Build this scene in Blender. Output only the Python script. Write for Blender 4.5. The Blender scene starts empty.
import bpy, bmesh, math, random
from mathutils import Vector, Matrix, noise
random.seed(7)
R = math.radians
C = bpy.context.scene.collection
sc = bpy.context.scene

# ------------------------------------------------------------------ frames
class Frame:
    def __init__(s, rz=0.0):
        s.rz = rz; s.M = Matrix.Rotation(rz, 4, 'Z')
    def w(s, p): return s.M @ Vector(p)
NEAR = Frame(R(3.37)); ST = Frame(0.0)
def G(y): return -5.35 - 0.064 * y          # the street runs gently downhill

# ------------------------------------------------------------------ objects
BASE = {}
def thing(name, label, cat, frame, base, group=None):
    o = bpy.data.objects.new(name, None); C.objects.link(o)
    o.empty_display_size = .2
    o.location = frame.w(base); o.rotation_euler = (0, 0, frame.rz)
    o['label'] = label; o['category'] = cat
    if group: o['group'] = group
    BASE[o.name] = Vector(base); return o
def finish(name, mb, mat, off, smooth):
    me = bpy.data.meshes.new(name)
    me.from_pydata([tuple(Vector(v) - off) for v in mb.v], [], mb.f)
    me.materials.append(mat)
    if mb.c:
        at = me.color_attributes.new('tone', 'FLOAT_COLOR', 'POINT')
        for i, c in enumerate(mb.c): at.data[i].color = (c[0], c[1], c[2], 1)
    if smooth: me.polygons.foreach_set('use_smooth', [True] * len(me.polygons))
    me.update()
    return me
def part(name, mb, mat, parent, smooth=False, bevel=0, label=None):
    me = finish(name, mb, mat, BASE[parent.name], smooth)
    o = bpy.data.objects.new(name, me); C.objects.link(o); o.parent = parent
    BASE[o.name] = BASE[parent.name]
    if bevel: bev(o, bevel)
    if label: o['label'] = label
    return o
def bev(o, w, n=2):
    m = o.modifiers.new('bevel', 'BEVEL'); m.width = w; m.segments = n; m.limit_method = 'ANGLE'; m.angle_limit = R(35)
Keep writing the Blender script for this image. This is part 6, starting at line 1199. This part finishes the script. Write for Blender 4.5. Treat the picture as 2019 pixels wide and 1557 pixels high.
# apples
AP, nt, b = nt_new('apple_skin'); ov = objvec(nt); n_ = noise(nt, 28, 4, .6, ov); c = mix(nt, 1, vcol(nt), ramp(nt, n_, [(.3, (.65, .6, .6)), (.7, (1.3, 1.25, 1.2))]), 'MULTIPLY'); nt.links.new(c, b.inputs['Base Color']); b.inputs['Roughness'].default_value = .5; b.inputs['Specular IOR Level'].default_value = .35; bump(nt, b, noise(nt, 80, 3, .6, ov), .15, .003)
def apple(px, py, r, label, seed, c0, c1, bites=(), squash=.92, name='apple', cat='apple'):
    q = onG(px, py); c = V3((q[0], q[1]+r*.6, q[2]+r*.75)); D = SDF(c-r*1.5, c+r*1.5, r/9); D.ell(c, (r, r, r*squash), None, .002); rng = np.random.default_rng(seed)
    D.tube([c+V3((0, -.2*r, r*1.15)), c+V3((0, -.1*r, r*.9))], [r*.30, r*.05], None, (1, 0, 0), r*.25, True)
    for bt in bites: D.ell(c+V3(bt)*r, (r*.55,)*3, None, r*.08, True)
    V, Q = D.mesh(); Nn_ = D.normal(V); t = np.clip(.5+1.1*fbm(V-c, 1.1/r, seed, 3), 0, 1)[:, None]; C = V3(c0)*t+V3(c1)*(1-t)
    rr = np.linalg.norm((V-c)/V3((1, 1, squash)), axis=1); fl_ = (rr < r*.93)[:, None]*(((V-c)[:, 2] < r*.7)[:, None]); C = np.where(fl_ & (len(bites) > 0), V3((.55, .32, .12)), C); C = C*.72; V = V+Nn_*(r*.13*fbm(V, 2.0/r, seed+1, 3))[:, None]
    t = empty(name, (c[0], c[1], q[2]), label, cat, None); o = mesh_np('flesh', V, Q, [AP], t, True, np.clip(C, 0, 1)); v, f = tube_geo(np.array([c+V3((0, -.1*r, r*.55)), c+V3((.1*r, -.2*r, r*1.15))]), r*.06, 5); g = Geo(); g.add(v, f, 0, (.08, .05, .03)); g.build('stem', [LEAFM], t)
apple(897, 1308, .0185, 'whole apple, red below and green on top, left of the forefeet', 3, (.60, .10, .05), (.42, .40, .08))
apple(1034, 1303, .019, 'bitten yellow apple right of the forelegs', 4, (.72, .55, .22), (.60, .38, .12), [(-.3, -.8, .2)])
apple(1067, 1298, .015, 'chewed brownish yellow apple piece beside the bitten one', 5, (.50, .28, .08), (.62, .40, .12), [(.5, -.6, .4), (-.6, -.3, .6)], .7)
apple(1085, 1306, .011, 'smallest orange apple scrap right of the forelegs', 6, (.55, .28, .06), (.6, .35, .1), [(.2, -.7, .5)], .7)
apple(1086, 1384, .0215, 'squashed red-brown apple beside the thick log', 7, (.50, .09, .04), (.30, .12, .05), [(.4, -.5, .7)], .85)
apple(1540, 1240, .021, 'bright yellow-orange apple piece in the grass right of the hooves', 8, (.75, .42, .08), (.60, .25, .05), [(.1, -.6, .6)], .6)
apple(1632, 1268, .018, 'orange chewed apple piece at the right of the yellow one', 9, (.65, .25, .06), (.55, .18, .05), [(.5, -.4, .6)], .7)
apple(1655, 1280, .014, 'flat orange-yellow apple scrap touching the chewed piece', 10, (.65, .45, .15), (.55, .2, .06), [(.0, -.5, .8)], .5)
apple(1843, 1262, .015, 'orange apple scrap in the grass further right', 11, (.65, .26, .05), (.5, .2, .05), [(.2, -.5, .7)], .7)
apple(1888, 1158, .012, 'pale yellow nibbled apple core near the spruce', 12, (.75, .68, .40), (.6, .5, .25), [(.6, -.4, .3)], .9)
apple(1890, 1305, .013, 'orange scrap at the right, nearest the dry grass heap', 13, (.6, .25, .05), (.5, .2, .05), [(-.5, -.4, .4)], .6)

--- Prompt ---
Each line of the listing should be echoed back exactly.

--- The solution ---
Build this scene in Blender. Output only the Python script. Write for Blender 4.5. The Blender scene starts empty.
import bpy, bmesh, math, random
from mathutils import Vector, Matrix, noise
random.seed(7)
R = math.radians
C = bpy.context.scene.collection
sc = bpy.context.scene

# ------------------------------------------------------------------ frames
class Frame:
    def __init__(s, rz=0.0):
        s.rz = rz; s.M = Matrix.Rotation(rz, 4, 'Z')
    def w(s, p): return s.M @ Vector(p)
NEAR = Frame(R(3.37)); ST = Frame(0.0)
def G(y): return -5.35 - 0.064 * y          # the street runs gently downhill

# ------------------------------------------------------------------ objects
BASE = {}
def thing(name, label, cat, frame, base, group=None):
    o = bpy.data.objects.new(name, None); C.objects.link(o)
    o.empty_display_size = .2
    o.location = frame.w(base); o.rotation_euler = (0, 0, frame.rz)
    o['label'] = label; o['category'] = cat
    if group: o['group'] = group
    BASE[o.name] = Vector(base); return o
def finish(name, mb, mat, off, smooth):
    me = bpy.data.meshes.new(name)
    me.from_pydata([tuple(Vector(v) - off) for v in mb.v], [], mb.f)
    me.materials.append(mat)
    if mb.c:
        at = me.color_attributes.new('tone', 'FLOAT_COLOR', 'POINT')
        for i, c in enumerate(mb.c): at.data[i].color = (c[0], c[1], c[2], 1)
    if smooth: me.polygons.foreach_set('use_smooth', [True] * len(me.polygons))
    me.update()
    return me
def part(name, mb, mat, parent, smooth=False, bevel=0, label=None):
    me = finish(name, mb, mat, BASE[parent.name], smooth)
    o = bpy.data.objects.new(name, me); C.objects.link(o); o.parent = parent
    BASE[o.name] = BASE[parent.name]
    if bevel: bev(o, bevel)
    if label: o['label'] = label
    return o
def bev(o, w, n=2):
    m = o.modifiers.new('bevel', 'BEVEL'); m.width = w; m.segments = n; m.limit_method = 'ANGLE'; m.angle_limit = R(35)
Keep writing the Blender script for this image. This is part 6, starting at line 1199. This part finishes the script. Write for Blender 4.5. Treat the picture as 2019 pixels wide and 1557 pixels high.
# apples
AP, nt, b = nt_new('apple_skin'); ov = objvec(nt); n_ = noise(nt, 28, 4, .6, ov); c = mix(nt, 1, vcol(nt), ramp(nt, n_, [(.3, (.65, .6, .6)), (.7, (1.3, 1.25, 1.2))]), 'MULTIPLY'); nt.links.new(c, b.inputs['Base Color']); b.inputs['Roughness'].default_value = .5; b.inputs['Specular IOR Level'].default_value = .35; bump(nt, b, noise(nt, 80, 3, .6, ov), .15, .003)
def apple(px, py, r, label, seed, c0, c1, bites=(), squash=.92, name='apple', cat='apple'):
    q = onG(px, py); c = V3((q[0], q[1]+r*.6, q[2]+r*.75)); D = SDF(c-r*1.5, c+r*1.5, r/9); D.ell(c, (r, r, r*squash), None, .002); rng = np.random.default_rng(seed)
    D.tube([c+V3((0, -.2*r, r*1.15)), c+V3((0, -.1*r, r*.9))], [r*.30, r*.05], None, (1, 0, 0), r*.25, True)
    for bt in bites: D.ell(c+V3(bt)*r, (r*.55,)*3, None, r*.08, True)
    V, Q = D.mesh(); Nn_ = D.normal(V); t = np.clip(.5+1.1*fbm(V-c, 1.1/r, seed, 3), 0, 1)[:, None]; C = V3(c0)*t+V3(c1)*(1-t)
    rr = np.linalg.norm((V-c)/V3((1, 1, squash)), axis=1); fl_ = (rr < r*.93)[:, None]*(((V-c)[:, 2] < r*.7)[:, None]); C = np.where(fl_ & (len(bites) > 0), V3((.55, .32, .12)), C); C = C*.72; V = V+Nn_*(r*.13*fbm(V, 2.0/r, seed+1, 3))[:, None]
    t = empty(name, (c[0], c[1], q[2]), label, cat, None); o = mesh_np('flesh', V, Q, [AP], t, True, np.clip(C, 0, 1)); v, f = tube_geo(np.array([c+V3((0, -.1*r, r*.55)), c+V3((.1*r, -.2*r, r*1.15))]), r*.06, 5); g = Geo(); g.add(v, f, 0, (.08, .05, .03)); g.build('stem', [LEAFM], t)
apple(897, 1308, .0185, 'whole apple, red below and green on top, left of the forefeet', 3, (.60, .10, .05), (.42, .40, .08))
apple(1034, 1303, .019, 'bitten yellow apple right of the forelegs', 4, (.72, .55, .22), (.60, .38, .12), [(-.3, -.8, .2)])
apple(1067, 1298, .015, 'chewed brownish yellow apple piece beside the bitten one', 5, (.50, .28, .08), (.62, .40, .12), [(.5, -.6, .4), (-.6, -.3, .6)], .7)
apple(1085, 1306, .011, 'smallest orange apple scrap right of the forelegs', 6, (.55, .28, .06), (.6, .35, .1), [(.2, -.7, .5)], .7)
apple(1086, 1384, .0215, 'squashed red-brown apple beside the thick log', 7, (.50, .09, .04), (.30, .12, .05), [(.4, -.5, .7)], .85)
apple(1540, 1240, .021, 'bright yellow-orange apple piece in the grass right of the hooves', 8, (.75, .42, .08), (.60, .25, .05), [(.1, -.6, .6)], .6)
apple(1632, 1268, .018, 'orange chewed apple piece at the right of the yellow one', 9, (.65, .25, .06), (.55, .18, .05), [(.5, -.4, .6)], .7)
apple(1655, 1280, .014, 'flat orange-yellow apple scrap touching the chewed piece', 10, (.65, .45, .15), (.55, .2, .06), [(.0, -.5, .8)], .5)
apple(1843, 1262, .015, 'orange apple scrap in the grass further right', 11, (.65, .26, .05), (.5, .2, .05), [(.2, -.5, .7)], .7)
apple(1888, 1158, .012, 'pale yellow nibbled apple core near the spruce', 12, (.75, .68, .40), (.6, .5, .25), [(.6, -.4, .3)], .9)
apple(1890, 1305, .013, 'orange scrap at the right, nearest the dry grass heap', 13, (.6, .25, .05), (.5, .2, .05), [(-.5, -.4, .4)], .6)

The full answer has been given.